The reason being /var is (hopefully) where all your log, cache and service data (e.g. databases) will reside. It is generally a good idea to place /var on a separate partition so if a significant data event (e.g. lots of logging or database writes) occurs your root and /tmp partitions will still have free space to reliably operate.
For example I have literally just returned from a site where this practice was not followed (i.e. everything was on one partition) and as a result of log build up the entire system was brought to its knees. If a sane partitioning layout had been followed, the /var partition would have run out of space, but the server would have stayed responsive.

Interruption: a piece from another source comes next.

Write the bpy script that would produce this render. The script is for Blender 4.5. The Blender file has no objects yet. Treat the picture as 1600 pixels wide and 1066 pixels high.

Only answering some points...
I would put /tmp on a different partition than /, just so that I could mount / ro during normal operation. Separate disk? That depends on how much use /tmp and / get and whether they get in each other's way.
As for parts 1 and 2, on my box (Mac OS X) the /var/tmp is not cleaned out daily but /tmp is, so they have different policies and therefore should not be symlinked together. I'm not sure that cleaning /var/tmp daily wouldn't break anything and would want to investigate that before becoming more vociferous - it's only 172k at the moment.
One item I would consider - in reference to your last question - is to make /tmp noexec,nosuid - that is, no executables will be able to run from /tmp, and no suid binaries will be able to switch userid. However, this might affect some programs, so test it before you rely on it completely - I think ssh was even one of these, but I forget.
This is a security measure that will improve your security in regards to /tmp.
Another thing: a lot of users will try to use /tmp as permanent temporary storage: any enforced cleanup of /tmp has to be done along with education of the users: remind them that /tmp is temporary and anything placed there can disappear at any time.
Have you considered what happens when /tmp fills up in this situation? It's not the sort of thing you do twice. I've done it once (on Solaris /tmp will eat up all available RAM and swap), and it brought the server to it's knees.